I can tell you have a different view on opinions than I do. I don't think any opinion can be invalidated like that. I hate calling it a fallacy but the "sunk cost fallacy" is a thing and I'd like for people to avoid it as much as possible.
I give vastly more credit to opinions when they're knowledgable. If A almost never goes out to eat but loves the Olive Garden and B has eaten all over the world at the most interesting places at all levels of price and sophistication (and is also an excellent home chef) and they both give me an opinion about a restaurant, I'm going to massively preference one opinion over the other. I think doing otherwise is
insane. So if that's different from your view, then yes, I guess we do.

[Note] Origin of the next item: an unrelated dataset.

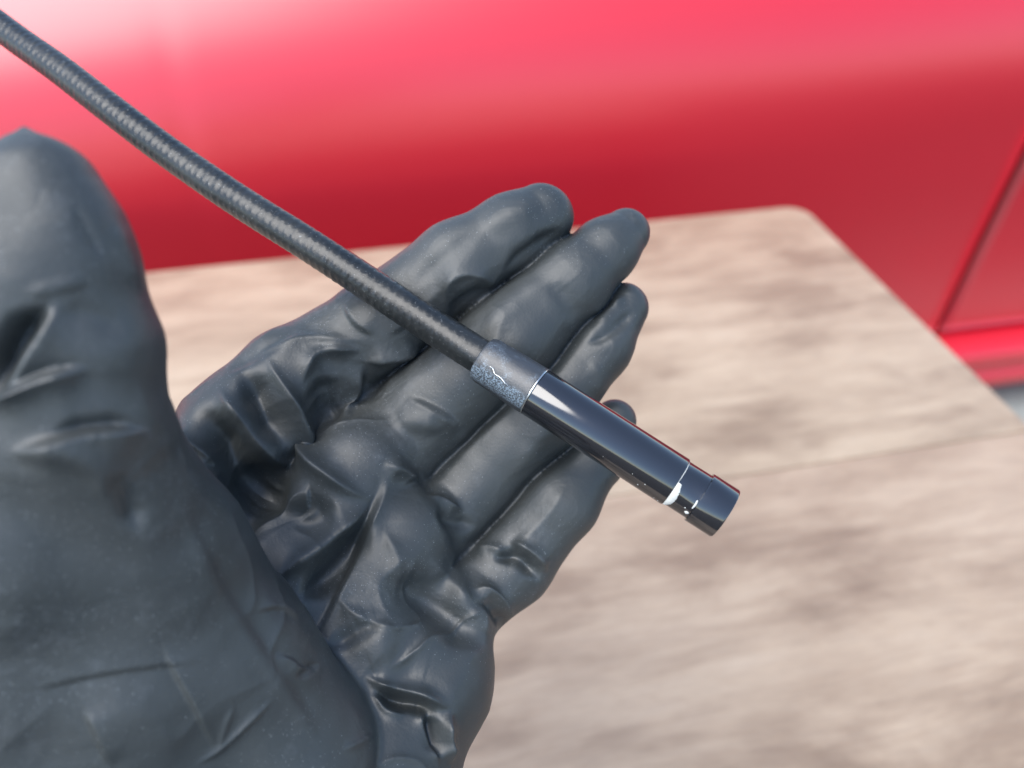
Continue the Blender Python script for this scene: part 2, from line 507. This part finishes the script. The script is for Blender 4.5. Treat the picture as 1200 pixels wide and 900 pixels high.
# folds: name, gate, list of (x, y), profile, amplitude mm, width px (, second width)
# profiles: ridge (pinched crest), round (soft roll), valley, step (left side of the line stands proud)
FOLDS = [
 # --- palm: crests of the slack nitrile
 ('palm', [(307,413),(325,440),(340,470),(348,500),(360,538),(385,560),(418,580),(442,584)], 'ridge', 3.2, 13),
 ('palm', [(255,452),(272,480),(290,508),(312,535),(340,548),(356,540)], 'ridge', 2.8, 15),
 ('palm', [(352,452),(365,415),(395,408),(425,412)], 'ridge', 1.6, 9),
 ('palm', [(282,430),(302,462),(322,498),(334,528)], 'valley', 3.6, 17),
 ('palm', [(228,475),(252,500),(282,540),(310,580),(335,612)], 'valley', 6.0, 26),
 ('palm', [(335,585),(352,612),(372,605),(395,590)], 'valley', 2.6, 26),
 ('palm', [(200,495),(215,515),(238,528),(252,540),(250,550)], 'ridge', 2.0, 9),
 ('palm', [(225,590),(248,565),(262,552)], 'ridge', 1.6, 14),
 ('palm', [(318,682),(342,668),(372,642),(402,616),(438,590)], 'ridge', 2.8, 13),
 ('palm', [(345,705),(385,675),(415,640),(440,606)], 'valley', 3.6, 16),
 ('palm', [(443,545),(449,566),(440,592),(428,622),(412,662),(392,706),(368,750)], 'step', 2.6, 26, 6),
 ('palm', [(447,543),(462,548),(478,556),(490,568)], 'ridge', 1.5, 10),
 ('palm', [(398,500),(414,478),(424,452),(428,425)], 'step', 2.0, 16, 6),
 ('palm', [(370,440),(385,470),(392,500)], 'valley', 1.8, 17),
 ('palm', [(424,425),(450,420),(478,414),(500,404)], 'ridge', 1.8, 9),
 # edge of the palm sheet standing in front of the finger roots
 ('palm', [(588,768),(572,738),(550,697),(540,668),(513,597),(490,567),(460,527),(427,492)], 'step', 1.1, 34, 12),
 # pinky mound
 ('palm', [(440,672),(478,690),(512,712),(545,735),(580,762)], 'valley', 3.2, 22),
 ('palm', [(400,770),(440,752),(490,750),(540,768)], 'round', 2.0, 32),
 ('palm', [(424,790),(450,806),(478,812),(505,818),(528,832)], 'ridge', 2.2, 8),
 ('palm', [(436,806),(462,820),(490,824),(515,840)], 'valley', 3.0, 9),
 ('palm', [(528,830),(522,848),(520,868),(528,898)], 'ridge', 2.6, 8),
 ('palm', [(500,832),(505,856),(514,890)], 'valley', 2.4, 9),
 ('palm', [(492,826),(494,848),(504,872),(514,900)], 'ridge', 1.2, 5),
 ('palm', [(430,812),(455,838),(478,836)], 'ridge', 1.0, 6),
 # fingers
 ('palm', [(522,355),(524,332),(540,320),(560,322),(584,334)], 'ridge', 1.1, 8),
 ('palm', [(528,384),(534,360),(556,346),(586,338)], 'valley', 1.4, 9),
 ('palm', [(588,318),(625,292),(660,266)], 'valley', 1.2, 8),
 ('palm', [(545,502),(510,478),(472,462)], 'step', 1.0, 24, 6),
 ('palm', [(455,500),(490,492),(520,505)], 'round', .8, 12),
 ('palm', [(640,330),(668,352),(676,385)], 'valley', .6, 12),
 ('palm', [(560,400),(600,352),(650,322)], 'round', .6, 14),
 ('palm', [(480,340),(520,300),(570,262)], 'valley', .6, 12),
 ('palm', [(600,560),(630,520),(668,470)], 'round', .6, 12),
 ('palm', [(683,402),(700,398),(725,382),(748,360)], 'valley', 1.0, 8),
 ('palm', [(690,380),(712,362),(735,345)], 'ridge', 1.0, 8),
 ('palm', [(497,582),(520,586),(545,600)], 'ridge', 1.2, 6),
 ('palm', [(505,600),(530,612),(560,618)], 'valley', 1.0, 9),
 ('palm', [(552,645),(575,640),(598,650)], 'ridge', 1.0, 8),
 ('palm', [(596,634),(615,640),(632,652),(642,672)], 'ridge', 1.9, 8),
 ('palm', [(575,655),(604,650),(624,668),(634,684)], 'valley', 2.2, 8),
 ('palm', [(552,690),(574,690),(592,704),(602,728)], 'ridge', 1.6, 8),
 ('palm', [(556,705),(575,706),(588,724),(594,750)], 'valley', 1.5, 7),
 ('palm', [(455,395),(490,372),(520,384)], 'step', .8, 16, 5),
 ('palm', [(470,375),(515,345),(545,300)], 'ridge', .45, 10),
 ('palm', [(560,270),(600,246),(640,240)], 'round', .7, 14),
 ('palm', [(545,440),(575,420),(588,380)], 'ridge', .45, 10),
 ('palm', [(520,540),(560,520),(600,478)], 'ridge', .45, 11),
 ('palm', [(690,420),(705,440),(700,470)], 'ridge', .45, 9),
 ('palm', [(600,640),(640,610),(668,560)], 'ridge', .45, 10),
 ('palm', [(290,420),(330,400),(380,395),(430,400)], 'ridge', .9, 8),
 ('palm', [(262,440),(300,412),(350,392)], 'valley', .8, 8),
 ('palm', [(400,352),(412,380),(440,395)], 'step', .9, 16, 5),
 ('palm', [(450,620),(470,660),(462,700)], 'ridge', .9, 12),
 ('palm', [(500,650),(520,680),(560,710)], 'ridge', .8, 10),
 ('palm', [(395,700),(420,728),(470,738)], 'ridge', .9, 9),
 ('palm', [(380,760),(420,742),(450,720)], 'valley', 1.2, 10),
 # --- thumb and its mound
 ('thumb', [(-18,470),(-4,436),(14,402),(34,380),(62,360)], 'valley', 4.6, 14),
 ('thumb', [(70,352),(46,382),(28,412),(10,446),(-12,480)], 'step', 2.2, 26, 8),
 ('thumb', [(108,430),(70,432),(34,443),(0,463),(-25,480)], 'step', 2.3, 30, 5),
 ('thumb', [(182,505),(140,502),(98,504),(50,518),(10,530)], 'step', 2.4, 30, 5),
 ('thumb', [(60,506),(110,498),(160,494)], 'valley', 1.0, 9),
 ('thumb', [(0,534),(50,524),(92,532),(122,556),(138,585),(148,622)], 'round', 1.5, 16),
 ('thumb', [(120,548),(146,580),(166,628)], 'valley', 1.3, 14),
 ('thumb', [(24,346),(58,338),(92,330),(110,332)], 'round', .35, 9),
 ('thumb', [(62,374),(92,366),(128,376),(150,400)], 'valley', .5, 14),
 ('thumb', [(84,238),(104,272),(122,306)], 'valley', .45, 7),
 ('thumb', [(130,250),(152,300),(166,350)], 'round', .5, 10),
 ('thumb', [(20,815),(80,798),(140,786),(250,772)], 'step', .45, 30, 5),
 ('thumb', [(187,752),(200,782),(222,820),(254,882)], 'step', .8, 40, 4),
 ('thumb', [(98,825),(108,852),(130,900)], 'step', .8, 30, 6),
 ('thumb', [(225,900),(256,880),(290,848),(324,816)], 'ridge', .6, 4),
 ('thumb', [(256,880),(264,850),(276,822)], 'ridge', .35, 4),
 ('thumb', [(235,620),(268,690),(318,765),(375,850)], 'valley', .9, 14),
 ('thumb', [(200,560),(230,640),(275,715),(330,800),(385,890)], 'round', .6, 12),
 ('thumb', [(300,716),(325,712),(350,728)], 'step', .8, 14, 3),
 ('thumb', [(378,778),(352,784),(340,770),(318,766)], 'step', .9, 12, 3),
 ('thumb', [(345,794),(360,786),(374,776)], 'valley', .9, 5),
 ('thumb', [(400,880),(425,868),(440,858)], 'ridge', .6, 5),
]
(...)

I hope you realize how pedantic this is.
I'm confused by your response. There is a rather bloated corpus of bad-faith argument in this thread that the game, as it currently exists, has betrayed its intent. There's a truly
nutty amount of assignment of blame and swaggering theorizing about who's at fault (mostly not from you, though occasionally from you). And yet, not one but two members of the development team — I think that makes two-thirds, but I'm open to correction — have stated that there's not only a plan, but that the belief that this was a "lighthearted incestuous romp" or whatever was wrong, was
always wrong, and will remain wrong.
So...it's wrong. I don't blame anyone for thinking otherwise. I did too, and there's evidence of it way back in this thread. The divergence comes here: when it suddenly wasn't, I accepted that I was wrong and proceeded to take the story as it now exists. I'm not criticizing anyone for not liking the shift. I'm ambivalent about it until I'm convinced that it will pay off in a satisfactory way. I'm criticizing the insistence that the story has betrayed some objective ideal (and, in many cases, the puerile, foot-stomping, "I refuse to see the thing hovering in front of my face" belief that this cannot ever have been the plan). Objective ideals have been, and can
only have been, imposed on the game by players. All of us, individually, with our own interpretations. There are only two or three people whose ideals actually inhabit the game, and we only have one statement of intent from them. That's Viit's intro on the Patreon page. That's it. That's
all. (Well, OK, we have Ptolemy on Discord as well, and the occasional burst of frustration from
gamersglory, though I can't believe he willingly subjects himself to the nonsense and defamation in this thread.) Everything else is the fantastical imagination of consumers, none of whom understand the authorial intent. Including me, by the way.
Is your opinion on that somehow invalidated by the fact that there's a "more complete" version out there?.
I reject the premise that they're "more complete." I'm a very good editor and that's part of how I make my living, but it's not the same art as creation, and even though I do it every day I would argue it's a
lesser art than creation because it's inescapably parasitic. Unless it's fixing a technical error,
post hoc tinkering of this nature degrades the art.
That's why it's bad; it's not because there's a CG Jabba for Han to step on. Give me unlimited resources and I can "fix" everything until all creation satisfies 100% of my whims, but that would be a tragically dull artistic world in which I'd never want to live. I can create my own art, and I do, but once I've created it I get very little pleasure out of consuming it.
I want to be surprised, startled, taken out of my comfort zone, moved in ways I don't expect, shown things I never expected to see. I need other people's flawed, incomplete, but thoroughly authentic visions to experience that.